If your company faces an enormous penalty for breaking health and safety laws one option is to dissolve the company entirely. But is it right, wise, or even legal?

If breaching health and safety laws results in death or serious injury, those at fault could face civil claims and criminal prosecution. Although insurance can cover civil claims, fines cannot be insured against as a matter of public policy. This is because they are designed to punish companies for bad conduct and, as such, must be paid for using its profits.

A sufficiently large fine could sink a company that is struggling to keep afloat. In addition, the Health and Safety (Offences) Act 2008, which from 16 January made health and safety failings punishable by imprisonment (30 January, page 52), means the outlook for directors in breach of safety laws is even darker than before.

For companies facing huge fines, and directors facing jail, is voluntarily winding up a company a reasonable option?

This debate began in earnest in early 2006 when North West Aerosols placed itself in voluntary liquidation four months after a fatal accident at its Liverpool factory. Two years later the company was convicted of two counts of breaching section two of the Health and Safety at Work Act 1974 and ordered to pay just £2 in fines and £1 in costs. Mr Justice Morrow expressed the view that if the company had been profitable, he would have considered a fine of at least £250,000.

Faced with the prospect of a fine from which the business might never recover, its directors elected to wind up the business. The company ceased trading with assets of £284.

The case caused a fierce backlash from campaign groups, which questioned whether directors should be allowed to do this. Families against Corporate Killers (FACK) pointed to North West Aerosols as the “reason why the law needs to be changed, so directors can be held personally liable”.

On the other hand, some people said that striving to keep a company afloat only for it to be killed off by a heavy fine is pointless.

As far as companies are concerned, is this drastic strategy recommended?

Creating a new company with a similar name, function and board as before is a criminal offence

Well, directors are advised to be wary. First, the timing of such a step needs to be right. If the court imposes sanctions while a company is still in the process of winding up, then the prosecution can still initiate legal proceedings with the permission of the court.

Also, setting up a new company to take over the dissolved company’s assets may not mean you are safe, as section 216 of the Insolvency Act 1986 gives prosecutors the option to prosecute both the old and new companies.

Furthermore, creating a phoenix company – a new business with the same or a similar name, function and board as the one that become insolvent – is a criminal offence punishable by imprisonment and a fine if it is shown that the arrangement is a sham.
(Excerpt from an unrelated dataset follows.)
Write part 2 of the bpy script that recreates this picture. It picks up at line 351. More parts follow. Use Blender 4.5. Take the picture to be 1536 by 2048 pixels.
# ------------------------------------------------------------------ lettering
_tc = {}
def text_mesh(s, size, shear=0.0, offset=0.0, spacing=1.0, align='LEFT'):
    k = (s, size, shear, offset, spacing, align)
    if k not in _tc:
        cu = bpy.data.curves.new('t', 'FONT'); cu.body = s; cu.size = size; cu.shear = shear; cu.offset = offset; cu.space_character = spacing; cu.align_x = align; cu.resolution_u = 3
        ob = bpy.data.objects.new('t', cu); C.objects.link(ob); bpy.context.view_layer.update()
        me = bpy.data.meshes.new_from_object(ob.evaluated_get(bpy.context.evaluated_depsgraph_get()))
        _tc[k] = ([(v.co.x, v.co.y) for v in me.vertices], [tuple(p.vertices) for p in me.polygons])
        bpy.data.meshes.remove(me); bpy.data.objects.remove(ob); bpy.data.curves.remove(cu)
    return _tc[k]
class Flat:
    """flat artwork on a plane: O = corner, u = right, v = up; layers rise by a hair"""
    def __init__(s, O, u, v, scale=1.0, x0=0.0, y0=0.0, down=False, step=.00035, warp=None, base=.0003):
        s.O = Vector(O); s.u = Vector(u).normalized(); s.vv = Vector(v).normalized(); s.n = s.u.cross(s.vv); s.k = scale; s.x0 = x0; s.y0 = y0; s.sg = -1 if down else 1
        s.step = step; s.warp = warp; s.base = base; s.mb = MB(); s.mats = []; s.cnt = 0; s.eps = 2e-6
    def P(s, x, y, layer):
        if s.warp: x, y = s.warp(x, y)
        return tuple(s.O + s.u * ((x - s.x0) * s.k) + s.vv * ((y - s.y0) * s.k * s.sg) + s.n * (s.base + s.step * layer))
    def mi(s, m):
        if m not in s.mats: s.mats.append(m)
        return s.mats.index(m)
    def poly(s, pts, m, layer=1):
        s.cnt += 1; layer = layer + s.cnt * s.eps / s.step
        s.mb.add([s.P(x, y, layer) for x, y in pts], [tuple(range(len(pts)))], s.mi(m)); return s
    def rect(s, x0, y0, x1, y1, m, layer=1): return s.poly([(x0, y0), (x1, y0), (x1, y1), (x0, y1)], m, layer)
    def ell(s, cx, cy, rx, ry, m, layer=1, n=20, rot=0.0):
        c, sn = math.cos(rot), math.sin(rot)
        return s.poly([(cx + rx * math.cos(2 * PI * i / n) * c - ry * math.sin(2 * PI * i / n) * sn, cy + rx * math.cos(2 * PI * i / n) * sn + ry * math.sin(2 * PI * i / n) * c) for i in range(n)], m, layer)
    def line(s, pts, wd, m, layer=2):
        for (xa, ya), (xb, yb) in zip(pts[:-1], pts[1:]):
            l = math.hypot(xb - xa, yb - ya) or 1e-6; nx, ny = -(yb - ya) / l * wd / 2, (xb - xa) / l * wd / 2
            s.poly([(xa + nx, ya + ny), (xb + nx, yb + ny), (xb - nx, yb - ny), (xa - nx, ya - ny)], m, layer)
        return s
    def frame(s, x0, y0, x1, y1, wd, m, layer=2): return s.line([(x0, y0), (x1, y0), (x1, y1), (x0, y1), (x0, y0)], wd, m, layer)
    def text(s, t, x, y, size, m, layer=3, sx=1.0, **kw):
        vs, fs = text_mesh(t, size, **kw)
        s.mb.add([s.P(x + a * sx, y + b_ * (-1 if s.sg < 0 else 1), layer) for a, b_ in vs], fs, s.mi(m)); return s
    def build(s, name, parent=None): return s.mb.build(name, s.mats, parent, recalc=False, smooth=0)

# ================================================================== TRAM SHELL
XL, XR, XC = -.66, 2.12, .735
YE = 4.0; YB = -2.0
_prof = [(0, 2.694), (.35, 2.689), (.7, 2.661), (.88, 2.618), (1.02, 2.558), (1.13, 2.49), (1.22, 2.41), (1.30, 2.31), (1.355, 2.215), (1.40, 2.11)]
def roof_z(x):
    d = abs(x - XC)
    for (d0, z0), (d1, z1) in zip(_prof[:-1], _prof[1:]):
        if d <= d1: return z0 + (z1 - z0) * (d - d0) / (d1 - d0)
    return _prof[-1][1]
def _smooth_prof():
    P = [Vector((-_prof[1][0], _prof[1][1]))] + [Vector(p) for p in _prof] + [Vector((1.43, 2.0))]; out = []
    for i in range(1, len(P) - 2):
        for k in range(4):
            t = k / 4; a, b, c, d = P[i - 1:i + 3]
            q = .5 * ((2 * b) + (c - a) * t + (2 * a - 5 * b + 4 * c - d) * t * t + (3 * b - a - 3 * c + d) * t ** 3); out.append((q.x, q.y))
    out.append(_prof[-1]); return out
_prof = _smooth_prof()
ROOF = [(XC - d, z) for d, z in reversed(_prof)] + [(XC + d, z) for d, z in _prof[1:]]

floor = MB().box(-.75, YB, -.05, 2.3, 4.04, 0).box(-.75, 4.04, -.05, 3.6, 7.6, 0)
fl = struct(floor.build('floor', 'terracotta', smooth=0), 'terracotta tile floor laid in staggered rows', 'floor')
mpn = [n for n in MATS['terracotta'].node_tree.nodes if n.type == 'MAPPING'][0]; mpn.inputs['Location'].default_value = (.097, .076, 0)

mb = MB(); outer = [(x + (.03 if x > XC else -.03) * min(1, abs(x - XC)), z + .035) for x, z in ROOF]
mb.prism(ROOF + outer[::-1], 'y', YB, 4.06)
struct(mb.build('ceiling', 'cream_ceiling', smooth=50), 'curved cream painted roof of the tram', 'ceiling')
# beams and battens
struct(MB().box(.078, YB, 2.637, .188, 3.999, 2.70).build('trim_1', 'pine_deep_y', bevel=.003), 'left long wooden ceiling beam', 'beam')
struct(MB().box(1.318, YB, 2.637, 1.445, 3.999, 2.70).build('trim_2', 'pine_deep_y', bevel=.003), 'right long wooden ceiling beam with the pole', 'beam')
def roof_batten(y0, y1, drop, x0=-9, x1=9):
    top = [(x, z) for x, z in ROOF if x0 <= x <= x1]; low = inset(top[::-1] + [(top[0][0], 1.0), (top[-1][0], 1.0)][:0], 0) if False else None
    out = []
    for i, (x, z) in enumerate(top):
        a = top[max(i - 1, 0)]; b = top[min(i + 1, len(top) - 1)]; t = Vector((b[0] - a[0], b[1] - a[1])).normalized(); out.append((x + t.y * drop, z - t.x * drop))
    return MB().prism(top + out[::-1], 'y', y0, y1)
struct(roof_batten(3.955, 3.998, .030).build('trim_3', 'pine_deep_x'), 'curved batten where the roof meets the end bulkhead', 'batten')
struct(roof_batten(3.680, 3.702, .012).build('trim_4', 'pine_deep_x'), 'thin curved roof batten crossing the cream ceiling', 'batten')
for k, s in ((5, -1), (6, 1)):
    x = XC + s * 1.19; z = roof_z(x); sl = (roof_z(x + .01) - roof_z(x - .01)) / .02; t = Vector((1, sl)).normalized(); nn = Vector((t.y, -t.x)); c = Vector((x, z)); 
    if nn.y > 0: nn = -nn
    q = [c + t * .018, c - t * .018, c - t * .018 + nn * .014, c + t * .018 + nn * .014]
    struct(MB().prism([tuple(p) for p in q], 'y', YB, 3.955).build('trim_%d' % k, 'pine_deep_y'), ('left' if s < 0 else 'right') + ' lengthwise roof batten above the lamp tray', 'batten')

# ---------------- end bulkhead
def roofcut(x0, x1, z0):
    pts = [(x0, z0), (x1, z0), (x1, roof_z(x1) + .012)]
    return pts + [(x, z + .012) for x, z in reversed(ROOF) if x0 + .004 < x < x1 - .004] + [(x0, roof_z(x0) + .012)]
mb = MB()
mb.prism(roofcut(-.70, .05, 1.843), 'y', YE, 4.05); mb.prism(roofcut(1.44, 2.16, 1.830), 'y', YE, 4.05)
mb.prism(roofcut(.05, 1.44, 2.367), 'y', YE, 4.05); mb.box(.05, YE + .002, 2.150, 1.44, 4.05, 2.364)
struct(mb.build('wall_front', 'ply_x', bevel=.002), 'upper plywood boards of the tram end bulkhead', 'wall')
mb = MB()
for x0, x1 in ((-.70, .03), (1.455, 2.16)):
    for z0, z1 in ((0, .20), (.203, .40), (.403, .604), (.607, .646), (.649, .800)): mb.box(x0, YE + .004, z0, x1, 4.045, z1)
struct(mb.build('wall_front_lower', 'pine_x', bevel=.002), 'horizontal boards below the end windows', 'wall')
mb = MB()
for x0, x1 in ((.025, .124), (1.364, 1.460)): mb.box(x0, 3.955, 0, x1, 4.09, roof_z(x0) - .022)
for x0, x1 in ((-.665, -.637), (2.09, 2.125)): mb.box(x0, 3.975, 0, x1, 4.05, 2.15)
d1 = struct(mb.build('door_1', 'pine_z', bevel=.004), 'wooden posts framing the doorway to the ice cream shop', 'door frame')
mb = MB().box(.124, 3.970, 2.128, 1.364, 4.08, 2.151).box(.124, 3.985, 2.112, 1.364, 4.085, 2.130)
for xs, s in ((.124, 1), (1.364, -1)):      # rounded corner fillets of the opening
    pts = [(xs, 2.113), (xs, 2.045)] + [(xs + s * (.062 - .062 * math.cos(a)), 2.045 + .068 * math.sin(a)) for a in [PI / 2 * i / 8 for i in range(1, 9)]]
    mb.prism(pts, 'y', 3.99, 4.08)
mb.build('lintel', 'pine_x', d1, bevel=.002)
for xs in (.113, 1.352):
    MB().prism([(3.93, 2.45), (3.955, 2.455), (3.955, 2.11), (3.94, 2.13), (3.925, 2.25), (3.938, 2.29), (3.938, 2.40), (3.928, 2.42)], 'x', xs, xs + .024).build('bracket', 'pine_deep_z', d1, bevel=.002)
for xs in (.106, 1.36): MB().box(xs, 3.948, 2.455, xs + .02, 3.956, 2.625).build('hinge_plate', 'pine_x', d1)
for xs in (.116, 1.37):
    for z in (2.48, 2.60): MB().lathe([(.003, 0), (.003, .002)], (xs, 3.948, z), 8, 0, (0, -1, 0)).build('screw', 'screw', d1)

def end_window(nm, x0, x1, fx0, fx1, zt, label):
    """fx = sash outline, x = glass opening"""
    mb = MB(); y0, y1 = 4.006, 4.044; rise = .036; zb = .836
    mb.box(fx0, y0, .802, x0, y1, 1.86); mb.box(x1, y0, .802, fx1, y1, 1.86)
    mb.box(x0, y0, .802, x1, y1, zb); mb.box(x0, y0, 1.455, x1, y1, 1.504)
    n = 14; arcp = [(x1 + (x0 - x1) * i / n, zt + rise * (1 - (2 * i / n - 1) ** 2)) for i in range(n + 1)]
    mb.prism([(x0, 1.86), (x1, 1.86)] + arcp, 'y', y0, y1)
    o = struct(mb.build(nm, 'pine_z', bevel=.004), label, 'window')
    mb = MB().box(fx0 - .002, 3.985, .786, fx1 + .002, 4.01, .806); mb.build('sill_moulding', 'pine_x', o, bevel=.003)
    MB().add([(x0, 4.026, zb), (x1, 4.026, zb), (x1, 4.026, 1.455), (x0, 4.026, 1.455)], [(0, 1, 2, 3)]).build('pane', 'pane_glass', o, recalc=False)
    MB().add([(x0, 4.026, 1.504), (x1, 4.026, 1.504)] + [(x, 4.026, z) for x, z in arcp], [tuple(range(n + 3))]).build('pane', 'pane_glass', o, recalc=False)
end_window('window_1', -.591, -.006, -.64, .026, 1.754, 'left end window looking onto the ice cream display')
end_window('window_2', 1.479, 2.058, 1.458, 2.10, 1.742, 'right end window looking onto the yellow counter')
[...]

UK sentencing policy dictates that if the guilty party is solvent, the court must set a fine that it is capable of paying. Mr Justice Morrow’s suggestion of £250,000 as a starting point was hypothetical – it was a figure he would have used if money was no object. In real terms, he would no doubt have ordered North West Aerosols, if it had remained solvent, to pay a sum that would simply have made its management miserable for a few years.
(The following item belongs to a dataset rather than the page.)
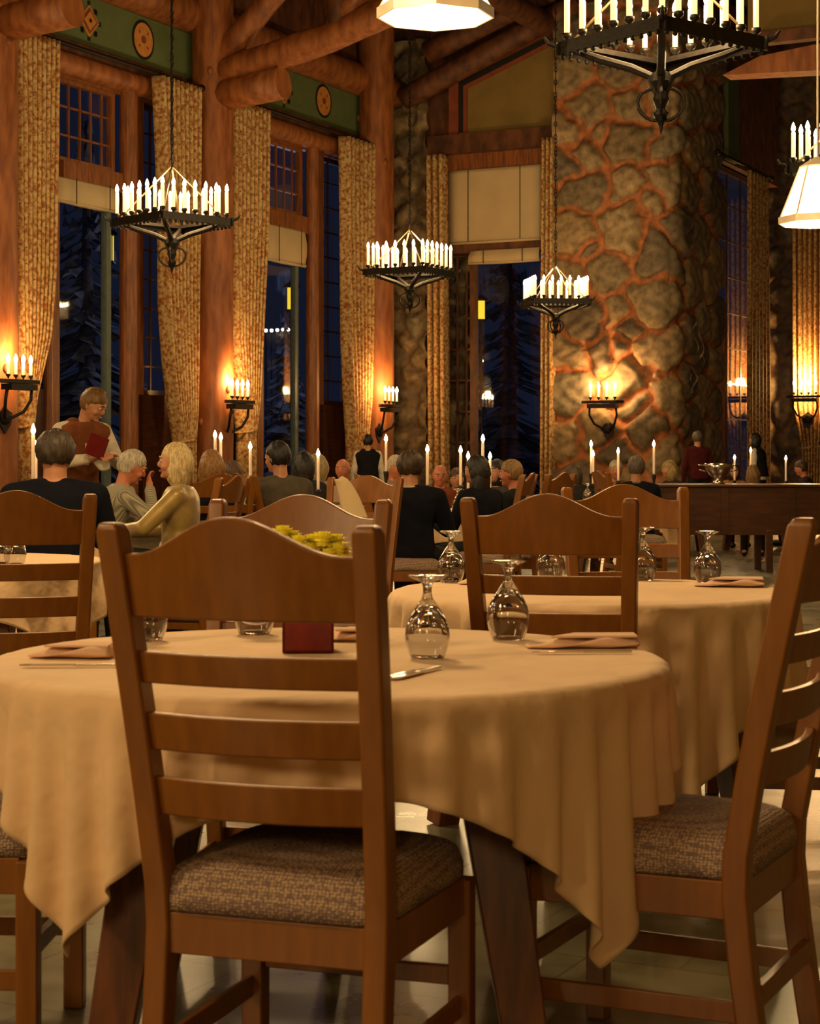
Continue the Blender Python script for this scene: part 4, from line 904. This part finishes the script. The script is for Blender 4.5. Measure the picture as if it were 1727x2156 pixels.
def person(px, ytop, d, yaw, lab, pose='sit', head=(0, 0), lean=.06, hair='short', hc=(.05, .03, .02), top=(.02, .02, .025), legs=(.02, .02, .02), skin=None, arms=None, vest=None, topmat=None, topname='jacket', seatyaw=None, bowtie=False, grp='diners', wide=1.0, collar=None, female=False):
    """yaw 0 faces away from the camera, 90 to the right, 180 to the camera."""
    hip = .545 if pose == 'sit' else .94; ref = 1.31 if pose == 'sit' else 1.745; zt = Zp(ytop, d)
    sc_p = zt/(ref - (0 if pose == 'sit' else abs(lean)*.3)); sk = skin or SK
    vox = .008 if d < 15 and arms else (.011 if d < 16 else .016)
    def sp(z): return lean*(z/.5)**1.3*1.0 if z > 0 else 0      # forward offset of the spine
    sw = .9 if female else 1.0
    dz = -.0
    def tor(o, z0=-.03, z1=.475):
        R = [(-.06, .155, .115), (0, .17, .125), (.10, .150, .108), (.22, .145*sw, .105), (.33, .175*sw, .112), (.42, .195*sw, .105), (.465, .17*sw, .085), (.495, .09, .065)]
        return [(0, sp(max(z, 0)), hip+z, rx+o, ry+o) for z, rx, ry in R if z0-.1 <= z <= z1+.03]
    shz = hip+.43; shy = sp(.43); neck = Vector((0, sp(.48), hip+.48)); hy, hp = math.radians(head[0]), math.radians(head[1])
    Mh = Matrix.Rotation(-hy, 3, 'Z') @ Matrix.Rotation(-hp, 3, 'X'); hb = neck+Vector((0, .015, .05)); hc0 = hb + Mh @ Vector((0, .022, .115))
    def H(v): return hc0 + Mh @ Vector(v)
    g = G(); g.loft(tor(-.012)); g.cap(neck-Vector((0, 0, .04)), H((0, -.02, -.06)), .056*sw, .052*sw)
    g.ell(hc0, (.074, .093, .108), Mh, 20, 14); g.ell(H((0, .035, -.052)), (.052, .050, .056), Mh); g.ell(H((0, .0915, -.012)), (.0125, .020, .022), Mh, 10, 8); g.cap(H((0, .088, .015)), H((0, .100, -.02)), .008, .012, 8)
    g.ell(H((0, .075, -.088)), (.022, .016, .014), Mh); g.ell(H((0, .082, .028)), (.05, .012, .010), Mh)
    for s in (-1, 1): g.ell(H((s*.076, -.003, -.008)), (.010, .018, .030), Mh, 8, 8); g.ell(H((s*.042, .062, -.03)), (.022, .022, .02), Mh)
    gc = G(); gc.loft(tor(.012)); 
    gl = G()
    arms = arms or {}
    for s, side in ((-1, 'L'), (1, 'R')):
        sh = Vector((s*.175*sw, shy, shz)); a = arms.get(side)
        if a: el, wr, nn = Vector(a[0]), Vector(a[1]), a[2] if len(a) > 2 else (0, 0, 1)
        elif pose == 'sit': el = Vector((s*.235, shy+.08, shz-.26)); wr = Vector((s*.13, shy+.30, shz-.23)); nn = (0, 0, 1)
        else: el = Vector((s*.235, shy-.02, shz-.28)); wr = Vector((s*.235, shy+.06, shz-.53)); nn = (s*1, 0, 0)
        g.cap(sh, el, .048, .038); g.cap(el, wr, .038, .026); hand(g, wr, (wr-el), nn)
        gc.cap(sh, el, .065, .052); gc.cap(el, el.lerp(wr, .93), .052, .040); gc.cap(sh, Vector((s*.05, shy, shz+.03)), .065, .06)
        hpj = Vector((s*.095, 0, hip))
        if pose == 'sit': kn = Vector((s*.12, .43, .52)); an = Vector((s*.12, .40, .10))
        else: kn = Vector((s*.11, .02, .50)); an = Vector((s*.12, -.03, .09))
        g.cap(hpj, kn, .075, .05); g.cap(kn, an, .05, .036); g.cap(an-Vector((0, .03, .04)), an+Vector((0, .14, -.05)), .038, .032)
        gl.cap(hpj, kn, .092, .066); gl.cap(kn, an, .066, .052)
    gl.ell((0, 0, hip), (.17, .13, .11))
    body = mobj('person', remesh(g, vox), sk); tm = topmat or clothm('%.2f_%.2f_%.2f' % top, top)
    mobj(topname, remesh(gc, max(vox, .012), 5), tm, body); mobj('trousers', remesh(gl, .016, 4), clothm('%.2f_%.2f_%.2f' % legs, legs), body)
    obj('shoe', G().ell(((.12), (.46 if pose == 'sit' else .04), .045), (.045, .13, .045)), BLACKP, body, smooth=True); obj('shoe', G().ell((-.12, (.46 if pose == 'sit' else .04), .045), (.045, .13, .045)), BLACKP, body, smooth=True)
    if vest:
        gv = G().loft([(a, b, c, rx+.030, ry+.034) for a, b, c, rx, ry in tor(.0)[1:8]]); 
        for s in (-1, 1): gv.cap((s*.10, shy-.02, shz+.0), (s*.075, shy, shz+.035), .076, .066)
        mobj('vest', remesh(gv, .012, 3), clothm('v%.2f_%.2f' % vest[:2], vest), body)
        # white shirt front showing in the vest opening
        obj('shirt_front', G().prism([(-.07, shy+.075, shz+.055), (.07, shy+.075, shz+.055), (0, sp(.18)+.140, hip+.18)], (0, .045, 0)), clothm('white', (.75, .68, .55)), body, bevel=.004)
    if bowtie:
        b0 = neck+Vector((0, .085, -.01)); gg = G()
        for s in (-1, 1): gg.prism([b0+Vector((0, 0, -.006)), b0+Vector((s*.045, 0, -.022)), b0+Vector((s*.045, 0, .022)), b0+Vector((0, 0, .006))], (0, .014, 0))
        gg.box(b0+Vector((0, .007, 0)), (.016, .02, .018)); obj('bow_tie', gg, BLACKP, body)
    if collar:
        gg = G().tube([neck+Vector((.064*math.cos(t), .01+.062*math.sin(t), .0-.012*math.sin(t))) for t in [2*PI*i/18 for i in range(19)]], .016, 8); obj('collar', gg, clothm('collar%.2f' % collar[0], collar), body, smooth=True)
    # hair
    hm = hairm('%.2f_%.2f' % hc[:2], hc); gh = G(); rnd = random.Random(int(px))
    def add_hair(c, r, n=40, m=26):
        t = G().ell((0, 0, 0), r, None, n, m); out = []
        for v in t.v:
            q = Vector(v)+Vector(c); lim = .050 if hair != 'bald' else .2
            fz = q.z < lim - .02*abs(q.x)/.07
            if q.y > .012 and fz and abs(q.x) < (.071 if hair in ('long', 'bob') else .1): q = Vector((q.x*.86, min(q.y*.8, .07), q.z*.9))
            elif hair in ('short', 'bald') and q.z < -.055+max(0, q.y)*.5: q = Vector((q.x*.82, q.y*.85, q.z))
            aa = math.atan2(q.y, q.x); q *= 1+.03*math.sin(aa*9+q.z*30)+.02*math.sin(aa*17+q.z*55+1); q += Vector((rnd.uniform(-1, 1), rnd.uniform(-1, 1), rnd.uniform(-1, 1)))*.002
            out.append(H(q))
        gh.add(out, t.f)
    if hair != 'bald':
        add_hair((0, -.012, .018), (.086, .100, .108))
        if hair == 'bob': add_hair((0, -.02, -.055), (.102, .088, .125)); add_hair((0, -.035, -.02), (.100, .088, .12))
        if hair == 'long': add_hair((0, -.04, -.10), (.098, .072, .17)); add_hair((0, -.03, -.02), (.095, .088, .12))
    else:
        t = G().ell((0, -.015, -.005), (.081, .088, .06), None, 24, 12); gh.add([H(v) for v in t.v if True], t.f)
        gh.v = [tuple(hc0+(Vector(v)-hc0)*.0+ (Vector(v)-hc0)*(1 if (Mh.inverted() @ (Vector(v)-hc0)).y < .02 else .8)) for v in gh.v]
    obj('hair', gh, hm, body, smooth=True)
    # face parts
    for s in (-1, 1):
        e_ = obj('eye', G().ell(H((s*.031, .079, .010)), (.0135, .010, .0085), Mh, 12, 8), EYEW, body, smooth=True); obj('iris', G().ell(H((s*.031, .0875, .010)), (.0058, .003, .006), Mh, 8, 6), IRIS, e_, smooth=True)
        obj('eyebrow', G().tube([H((s*.014, .094, .031)), H((s*.032, .092, .037)), H((s*.05, .080, .032))], .0035, 6), hm, body, smooth=True)
    obj('lips', G().ell(H((0, .089, -.056)), (.023, .008, .0075), Mh, 12, 8), LIP, body, smooth=True)
    x = X(px, d); Fv = Vector((math.sin(math.radians(yaw)), math.cos(math.radians(yaw)), 0))
    hoff = Matrix.Rotation(-math.radians(yaw), 3, 'Z') @ Vector((0, sp(.48)+.03, 0)) * sc_p     # keep the head, not the hips, on its sight line
    body.location = (x-hoff.x, d-hoff.y, 0); body.rotation_euler = (0, 0, -math.radians(yaw)); body.scale = (sc_p*wide, sc_p*(1+(wide-1)*.5), sc_p)
    body['label'] = lab; body['category'] = 'person'; body['group'] = grp
    if pose == 'sit' and seatyaw is not None:
        Fs = Vector((math.sin(math.radians(seatyaw)), math.cos(math.radians(seatyaw)), 0)); cx = body.location.x-Fs.x*.21; cy = body.location.y-Fs.y*.21
        chair_at(cx, cy, seatyaw, 'wooden dining chair under the '+lab.split(' person ', 1)[-1] if ' person ' in lab else 'wooden dining chair under '+lab)
    return body
IDX = build_index()
WHT = (.74, .66, .52)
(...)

The uncomfortable fact about the North West Aerosols story is that FACK and similar groups mainly wanted the directors to be brought to justice.

The directors appeared to avoid prosecution through their actions, but in reality those same actions will have led to much greater scrutiny of their conduct. Sections 36 and 37 of the Health and Safety at Work Act 1974 allow regulators to prosecute the directors of a company irrespective of whether the company is prosecuted, if they can be shown to have connived, consented to or been neglectful of the company’s failings. That position is not affected by insolvency.

It is a fair bet that if the prosecution had had enough evidence to prove that the directors were guilty of any offence, they would have been prosecuted.

Therefore, sinking a company faced with prosecution may seem a good way out, but if it is your own skin you’re looking to save, it should be the last thing you consider.